Disney vs DirecTV: What started as a routine negotiation over fees between satellite TV provider DirecTV and Walt Disney is evolving into a debate over the future of TV bundling, according to a Reuters report.

The current standoff between DirecTV and Disney has resulted in 11 million DirecTV subscribers losing access to ESPN. This disruption comes at a particularly inconvenient time, coinciding with the US Open tennis tournament and just before a highly anticipated "Monday Night Football" game featuring the New York Jets and the San Francisco 49ers.

New sports streaming dispute

The conflict is also set against the backdrop of a competing initiative by major media companies, Disney, Fox, and Warner Bros.

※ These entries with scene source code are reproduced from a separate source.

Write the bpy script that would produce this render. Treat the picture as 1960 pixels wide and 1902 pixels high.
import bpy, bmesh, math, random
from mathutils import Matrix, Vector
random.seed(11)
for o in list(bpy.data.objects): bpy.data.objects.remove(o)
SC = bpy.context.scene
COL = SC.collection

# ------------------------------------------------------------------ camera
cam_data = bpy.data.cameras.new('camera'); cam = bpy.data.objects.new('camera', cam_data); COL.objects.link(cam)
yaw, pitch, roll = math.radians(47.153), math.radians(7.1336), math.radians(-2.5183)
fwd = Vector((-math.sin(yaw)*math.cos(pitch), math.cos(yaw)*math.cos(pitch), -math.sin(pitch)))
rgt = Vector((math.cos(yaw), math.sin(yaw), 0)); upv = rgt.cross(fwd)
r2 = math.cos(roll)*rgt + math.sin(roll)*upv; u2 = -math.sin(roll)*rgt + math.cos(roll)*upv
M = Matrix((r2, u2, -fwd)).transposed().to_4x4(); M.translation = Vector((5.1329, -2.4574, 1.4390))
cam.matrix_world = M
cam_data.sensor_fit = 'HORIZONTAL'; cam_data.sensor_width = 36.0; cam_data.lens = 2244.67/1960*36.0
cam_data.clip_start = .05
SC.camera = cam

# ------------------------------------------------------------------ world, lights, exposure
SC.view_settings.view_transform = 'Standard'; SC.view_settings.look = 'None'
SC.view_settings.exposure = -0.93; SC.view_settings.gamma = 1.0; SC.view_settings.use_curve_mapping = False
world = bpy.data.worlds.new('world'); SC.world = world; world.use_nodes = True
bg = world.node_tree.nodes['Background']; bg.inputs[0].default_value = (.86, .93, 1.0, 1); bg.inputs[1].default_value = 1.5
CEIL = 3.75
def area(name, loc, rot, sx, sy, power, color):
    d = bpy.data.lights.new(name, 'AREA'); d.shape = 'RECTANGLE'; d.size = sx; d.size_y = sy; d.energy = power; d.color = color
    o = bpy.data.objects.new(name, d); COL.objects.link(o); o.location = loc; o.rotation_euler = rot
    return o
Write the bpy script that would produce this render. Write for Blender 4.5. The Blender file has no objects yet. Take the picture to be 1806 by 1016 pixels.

Discovery to launch a new streaming venture focused on sports, named Venu Sports. 

Scheduled to launch in August, this service aims to combine extensive live sports coverage from these media giants. However, the launch has been temporarily halted due to a court injunction following a lawsuit from sports streaming competitor FuboTV, which alleges anticompetitive practices.

DirecTV CFO Ray Carpenter described the current dispute as more than just a disagreement over rates. “This is not your typical negotiation,” Carpenter said. “It’s about redefining the model to ensure the industry’s long-term viability.”

DirecTV seeks package changes

In its bid to adapt to shifting consumer preferences in the streaming era, DirecTV has sought a new licencing agreement with Disney. The company is pushing for the option to offer smaller, more affordable packages, including tiers that exclude ESPN for those who don’t watch sports.

Disney, however, has responded by accusing DirecTV of misrepresenting the negotiations. In a statement, Disney executives Dana Walden, Alan Bergman, and Jimmy Pitaro stressed their aim to balance the needs of DirecTV with the value of Disney’s premium content and the significant investment involved in creating it.

According to DirecTV’s Chief Content Officer Rob Thun, the disagreement centres not on pricing but on the terms for offering more streamlined bundles of programming.

Historically, the TV industry has relied on the practice of “bundling,” where distributors are required to carry less popular channels like Freeform in exchange for access to high-demand content such as ESPN. This strategy has helped sustain the TV industry as a whole, even as cable and satellite TV subscribers decline.

However, with viewers increasingly shifting to streaming, the sports sector is also moving online. Major events like the Olympics and key professional sports leagues are now available through streaming platforms.

Traditional TV at risk

The potential success of Venu could spell trouble for traditional TV bundles, according to industry analyst Craig Moffett of MoffettNathanson. The new service could potentially attract up to two-thirds of its subscribers from cable and satellite TV, further accelerating the decline of traditional pay TV.

Charter Communications, the largest pay TV provider in the US, recently negotiated a more streamlined programming package with Disney, gaining the rights to offer Disney+, Hulu, and ESPN+ to its Spectrum TV customers.

In contrast, DirecTV remains focused solely on delivering video content to homes. “We need a solution that ensures the long-term viability of our video services,” Carpenter concluded. “We are committed to finding that solution.”